**Data:**
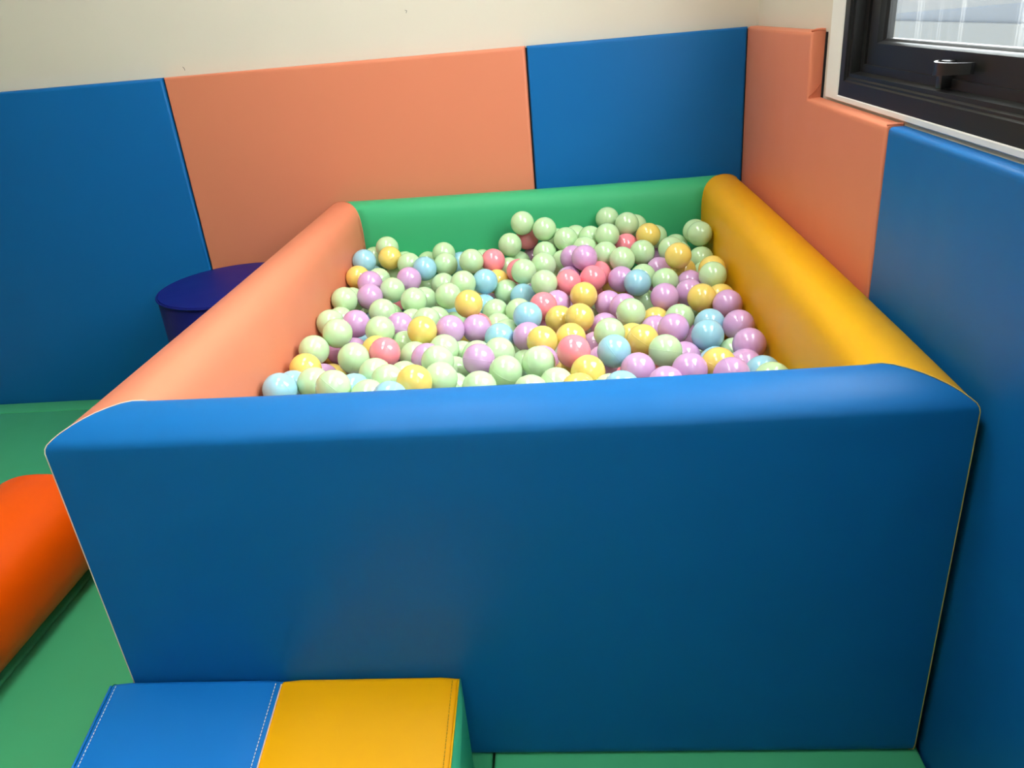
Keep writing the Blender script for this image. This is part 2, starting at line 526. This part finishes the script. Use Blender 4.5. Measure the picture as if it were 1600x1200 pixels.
def pit_point(side, s, z, u, bulge):
    """u in 0..1 along the wall; s = inset from the outer face; walls meet at a 45 degree mitre"""
    f = math.sin(math.pi * u) ** 0.7 if 0 < u < 1 else 0.0
    zz = min(1.0, z / PH)
    fo = bulge * f * (0.35 + 0.65 * zz)                       # soft walls lean out a little in the middle
    puff = 0.004 * f * math.sin(math.pi * min(1, max(0, z / (PH - RH)))) * (1 if s < PT / 2 else -1)
    sag = -0.004 * f if z > PH - RH else 0.0
    o = -(fo + puff)
    if side == 'front':
        return (s + (PW - 2 * s) * u, s + o, z + sag)
    if side == 'back':
        return (PW - s - (PW - 2 * s) * u, PD - s - o, z + sag)
    if side == 'left':
        return (s + o, PD - s - (PD - 2 * s) * u, z + sag)
    return (PW - s - o, s + (PD - 2 * s) * u, z + sag)


def pit_wall(side, mat, label, bulge):
    bm = bmesh.new()
    M = 40
    grid = [[bm.verts.new(pit_point(side, s, z, j / M, bulge)) for j in range(M + 1)] for s, z in PROF]
    n = len(PROF)
    for i in range(n):
        for j in range(M):
            a, b = grid[i], grid[(i + 1) % n]
            bm.faces.new((a[j], a[j + 1], b[j + 1], b[j]))
    bm.faces.new([grid[i][0] for i in range(n)])
    bm.faces.new([grid[i][M] for i in range(n)][::-1])
    o = from_bm('pit_wall', bm, mat, pit, angle=50)
    o['label'] = label
    return o


pit_wall('front', 'vinyl_blue', 'blue padded front wall', 0.001)
pit_wall('left', 'vinyl_peach', 'peach padded side wall', 0.004)
pit_wall('back', 'vinyl_green', 'green padded back wall', 0.001)
pit_wall('right', 'vinyl_yellow', 'yellow padded side wall by the window', 0.012)


def seam(ux, uy, mat, rad, lo=0.0):
    pts = []
    for s, z in PROF:
        if z < lo or s > PT - 0.001 and z < 0.5:
            continue
        off = 0.0008
        x = s - off if s < PT / 2 else s
        pts.append((x if ux == 0 else PW - x, x if uy == 0 else PD - x, z + (off if z > PH - RH else 0)))
    return tube('seam_piping', pts, rad, mat, pit, seg=6)


seam(0, 0, 'piping_pale', 0.0009)
seam(1, 0, 'piping_tan', 0.0009)
seam(0, 1, 'vinyl_peach', 0.0012)
seam(1, 1, 'vinyl_yellow', 0.0012)
box('base_mat', 'vinyl_green', pit, PT - 0.01, PW - PT + 0.01, PT - 0.01, PD - PT + 0.01, 0.001, 0.03)

# ------------------------------------------------------------------ ramp before the pit
RX0, RXM, RX1, RZ, RL = -0.031, 0.308, 0.6475, 0.235, 0.80
ramp = empty('foam_ramp', ((RX0 + RX1) / 2, -RL / 2, 0))
tag(ramp, 'soft foam ramp half blue half yellow leaning up to the blue pit wall', 'ramp')
SL = (RZ - 0.03) / RL


def ramp_profile():
    pts = [(-0.006, 0.002), (-0.006, RZ - 0.022)]
    for i in range(1, 7):
        a = math.radians(90 * i / 6)
        pts.append((-0.006 - 0.018 * (1 - math.cos(a)), RZ - 0.022 + 0.018 * math.sin(a) * 1.0))
    for i in range(1, 13):
        y = -0.024 - (RL - 0.03) * i / 12
        pts.append((y, RZ - 0.004 + (y + 0.024) * SL + 0.006 * math.sin(math.pi * i / 12)))
    pts.append((-RL, 0.02))
    pts.append((-RL, 0.002))
    return pts


RP = ramp_profile()


def ramp_block(name, x0, x1, mat, cap0, cap1):
    bm = bmesh.new()
    xs = [x0 + (x1 - x0) * k / 10 for k in range(11)]
    rows = []
    for k, x in enumerate(xs):
        d = min(k, 10 - k)
        dip = -0.004 if d == 0 else 0.0
        rows.append([bm.verts.new((x, y, max(0.001, z + (dip if z > 0.03 else 0)))) for y, z in RP])
    for k in range(10):
        for i in range(len(RP)):
            a, b = rows[k], rows[k + 1]
            j = (i + 1) % len(RP)
            bm.faces.new((a[i], a[j], b[j], b[i]))
    bm.faces.new(rows[0]); bm.faces.new(rows[-1][::-1])
    return from_bm(name, bm, mat, ramp, angle=40)


ramp_block('blue_half', RX0, RXM - 0.0008, 'vinyl_ramp_blue', 0, 0)
ramp_block('yellow_half', RXM + 0.0008, RX1, 'vinyl_ramp_yellow', 0, 0)
# mint side cheeks, slightly puffed
for sx, x in ((1, RX1), (-1, RX0)):
    bm = bmesh.new()
    cen = bm.verts.new((x + sx * 0.014, -0.30, 0.09))
    ring0 = [bm.verts.new((x + sx * 0.001, y, z - 0.002)) for y, z in RP]
    ring1 = [bm.verts.new((x + sx * 0.0095, -0.30 + (y + 0.30) * 0.88, 0.09 + (z - 0.09) * 0.86)) for y, z in RP]
    n = len(RP)
    for i in range(n):
        j = (i + 1) % n
        bm.faces.new((ring0[i], ring0[j], ring1[j], ring1[i]))
        bm.faces.new((ring1[i], ring1[j], cen))
    bm.faces.new(ring0[::-1])
    from_bm('side_cheek', bm, 'vinyl_mint', ramp, angle=70)


def top_line(x, dz=0.0006):
    return [(x, y, z + dz) for y, z in RP[7:-1]]


tube('edge_piping', top_line(RX1 + 0.0005), 0.0022, 'vinyl_ramp_yellow', ramp, seg=6)
tube('edge_piping', top_line(RX0), 0.0020, 'vinyl_ramp_blue', ramp, seg=6)
tube('edge_piping', top_line(RXM + 0.0005, -0.002), 0.0014, 'piping_pale', ramp, seg=6)


def stitches(x, mat, pitch=0.0065, ln=0.0042, dz=0.0005):
    line = [Vector(q) for q in top_line(x, dz)]
    bm = bmesh.new()
    acc = 0.0
    for a, b in zip(line[:-1], line[1:]):
        d = b - a
        L_ = d.length
        t = d.normalized()
        s = acc
        while s + ln < L_:
            p0, p1 = a + t * s, a + t * (s + ln)
            w = 0.0007
            up = Vector((0, 0, 0.0009))
            q = [p0 + Vector((-w, 0, 0)), p0 + Vector((w, 0, 0)), p1 + Vector((w, 0, 0)), p1 + Vector((-w, 0, 0))]
            lo_ = [bm.verts.new(v) for v in q]
            hi_ = [bm.verts.new(v + up) for v in q]
            bm.faces.new(hi_)
            for k in range(4):
                bm.faces.new((lo_[k], lo_[(k + 1) % 4], hi_[(k + 1) % 4], hi_[k]))
            s += pitch
        acc = max(0.0, s - L_)
    o = from_bm('stitching', bm, mat, ramp, smooth=False)
    o['kind'] = 'stuff'
    return o


stitches(RX0 + 0.010, 'thread_white', dz=0.0)
stitches(RXM - 0.010, 'thread_white', dz=0.0)
stitches(RX1 - 0.011, 'thread_yellow', dz=0.0)

# ------------------------------------------------------------------ red-orange bolster beside the pit
bol = empty('foam_bolster', (-0.653, 0.2, 0))
tag(bol, 'red-orange half-round foam bolster lying on the mat beside the pit', 'bolster')
BX, BA, BH, BN = -0.622, 0.172, 0.1465, 2.35


def bolster_ring(y, q, M=44, f=1.0):
    out = []
    for i in range(M):
        a = 2 * math.pi * i / M
        c, s_ = math.cos(a), math.sin(a)
        out.append((BX + (BA - q) * f * math.copysign(abs(c) ** (2 / BN), c), y, 0.001 + BH + (BH - q) * f * math.copysign(abs(s_) ** (2 / BN), s_)))
    return out


bm = bmesh.new()
ys = [0.70, 0.698, 0.692, 0.68, 0.5, 0.3, 0.1, -0.1, -0.28, -0.292, -0.298, -0.30]
ins = [0.016, 0.009, 0.003, 0, 0, 0, 0, 0, 0, 0.003, 0.009, 0.016]
rows = [[bm.verts.new(v) for v in bolster_ring(y, q)] for y, q in zip(ys, ins)]
for r0, r1 in zip(rows[:-1], rows[1:]):
    for i in range(44):
        bm.faces.new((r0[i], r0[(i + 1) % 44], r1[(i + 1) % 44], r1[i]))
from_bm('cover', bm, 'vinyl_orange_red', bol, angle=60)
for y, n_ in ((0.70, 1), (-0.30, -1)):
    bm = bmesh.new()
    r0 = [bm.verts.new(v) for v in bolster_ring(y, 0.016)]
    r1 = [bm.verts.new(v) for v in bolster_ring(y + n_ * 0.006, 0.016, f=0.7)]
    for i in range(44):
        j = (i + 1) % 44
        bm.faces.new((r0[i], r0[j], r1[j], r1[i]))
    bm.faces.new(r1)
    from_bm('end_cap', bm, 'vinyl_orange_red', bol, angle=60)

# ------------------------------------------------------------------ navy stool behind the pit
SX, SY, SR, SZ = -0.309, 1.510, 0.262, 0.560
st = empty('round_stool', (SX, SY, 0))
tag(st, 'round navy vinyl stool standing between the peach pit wall and wall pads', 'stool')


def lathe(name, prof, mat, parent, seg=64):
    bm = bmesh.new()
    rings = []
    for r, z in prof:
        if r < 1e-5:
            rings.append([bm.verts.new((SX, SY, z))])
        else:
            rings.append([bm.verts.new((SX + r * math.cos(2 * math.pi * k / seg), SY + r * math.sin(2 * math.pi * k / seg), z)) for k in range(seg)])
    for a, b in zip(rings[:-1], rings[1:]):
        for k in range(seg):
            if len(a) == 1:
                bm.faces.new((a[0], b[k], b[(k + 1) % seg]))
            elif len(b) == 1:
                bm.faces.new((a[k], a[(k + 1) % seg], b[0]))
            else:
                bm.faces.new((a[k], a[(k + 1) % seg], b[(k + 1) % seg], b[k]))
    return from_bm(name, bm, mat, parent, angle=40)


lathe('body', [(0, 0.001), (SR - 0.012, 0.001), (SR - 0.004, 0.01), (SR - 0.002, 0.3), (SR - 0.004, SZ - 0.012), (SR - 0.008, SZ - 0.006)], 'vinyl_navy', st)
lathe('seat_top', [(SR - 0.006, SZ - 0.007), (SR - 0.008, SZ), (SR - 0.05, SZ + 0.004), (SR * 0.5, SZ + 0.008), (0, SZ + 0.009)], 'vinyl_navy', st)
tube('edge_piping', [(SX + (SR - 0.002) * math.cos(2 * math.pi * k / 72), SY + (SR - 0.002) * math.sin(2 * math.pi * k / 72), SZ - 0.004) for k in range(72)], 0.0035, 'vinyl_navy', st, seg=8, closed=True)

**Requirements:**
Repeat the listing above up to and including the line with "return (PW - s - o, s", starting from its first line. Drop any pictures.

**Problem solution:**
Keep writing the Blender script for this image. This is part 2, starting at line 526. This part finishes the script. Use Blender 4.5. Measure the picture as if it were 1600x1200 pixels.
def pit_point(side, s, z, u, bulge):
    """u in 0..1 along the wall; s = inset from the outer face; walls meet at a 45 degree mitre"""
    f = math.sin(math.pi * u) ** 0.7 if 0 < u < 1 else 0.0
    zz = min(1.0, z / PH)
    fo = bulge * f * (0.35 + 0.65 * zz)                       # soft walls lean out a little in the middle
    puff = 0.004 * f * math.sin(math.pi * min(1, max(0, z / (PH - RH)))) * (1 if s < PT / 2 else -1)
    sag = -0.004 * f if z > PH - RH else 0.0
    o = -(fo + puff)
    if side == 'front':
        return (s + (PW - 2 * s) * u, s + o, z + sag)
    if side == 'back':
        return (PW - s - (PW - 2 * s) * u, PD - s - o, z + sag)
    if side == 'left':
        return (s + o, PD - s - (PD - 2 * s) * u, z + sag)
    return (PW - s - o, s + (PD - 2 * s) * u, z + sag)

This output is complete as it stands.